Myths, myths and myths everywhere

During the past few years, as a Scrum.org trainer and DevOps coach I have had many opportunities to interact with some of the best and brightest of the industry. At the same time, I’ve also interacted with some people, teams and organizations which somehow got into the trap of believing some myths of our industry. I’ve listed some of these Scrum, Software Development and Agile myths based on what me and my colleagues at Scrum.org have seen.

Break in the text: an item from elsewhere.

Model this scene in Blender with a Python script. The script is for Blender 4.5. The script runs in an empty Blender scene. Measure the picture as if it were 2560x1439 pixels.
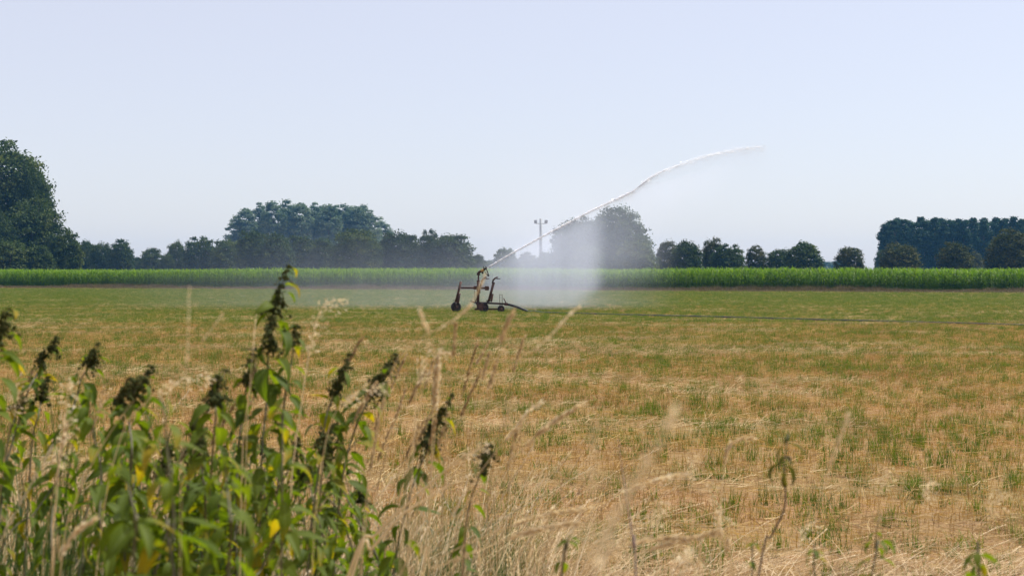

Do you recognize some or all? Do you have more to add? Do you disagree with me on any of these? Do let me know in comments.

Scrum:

  • Scrum is the silver bullet that can make any project finish on time.
  • Scrum can put your project to failure.
  • Scrum should be changed to fit your company. (Note: Scrum is a framework, it can be adapted but no changes to it its core essence)
  • Product Owner can accept or reject increment.
  • Scrum is suitable only for small projects.
  • Scrum does not work for remote teams
  • Scrum only works for mature team members
  • Kanban is more flexible than Scrum
  • Scrum does not work for fixed price projects
  • Tester does not have any role in Scrum
  • Scrum Master is a project manager in Scrum
  • Scrum (or any part of it) will never work here
  • Our project/product is different. Scrum is no good use here.
  • Scrum doesn’t work when there are too many dependencies between teams
  • Scrum can’t work if you don’t change performance appraisals, incentives, etc
  • Scrum doesn’t work if your software runs on hardware
  • One PO cannot possible handle X teams  (where x is some number larger than 2-3)
  • Scrum can’t/shouldn’t be used for ‘maintenance teams’ / Kanban should be used for maintenance/brownfield/legacy teams
  • Scrum is just Waterfall done more often

Agile myths:

  • Agile teams don’t do any planning
  • Agile teams don’t do documentation
  • Agile teams are cowboys where you don’t have any control over them
  • Pair Programming is someone watching over my shoulder
  • If we skip documentation, we are Agile
  • Agile ignores risk
  • Agile doesn’t believe in any metrics
  • Agile requires no management
  • Agile requires no experts
  • Agile means no deadlines

Software Development:

  • Developers can’t talk to customers
  • Programmers cant be trusted to test their own software
  • Bugs/Production emergencies are always going to happen
  • Test Automation is too expensive and too hard to be worthwhile.
  • Record and playback is best way to automate your tests.
  • We have to be able to fix schedule/scope/cost to keep customers happy
  • Adding people to a project that is running late will get it back on schedule
  • We don’t have any way of getting customer feedback
  • Schedule, Scope, Cost is a great measure of software success
  • We’re doing Scrum, so we don’t need to do TDD and Pair programming
  • Only the testers do testing.  Testing is not my(programmer/analyst/architect) job
  • The architecture/design must be done upfront
  • Only the BA writes requirements.  Requirements are not my(programmer/tester/architect) job

 

Do you recognize any of these? Agree/ disagree – Do let me know via comments!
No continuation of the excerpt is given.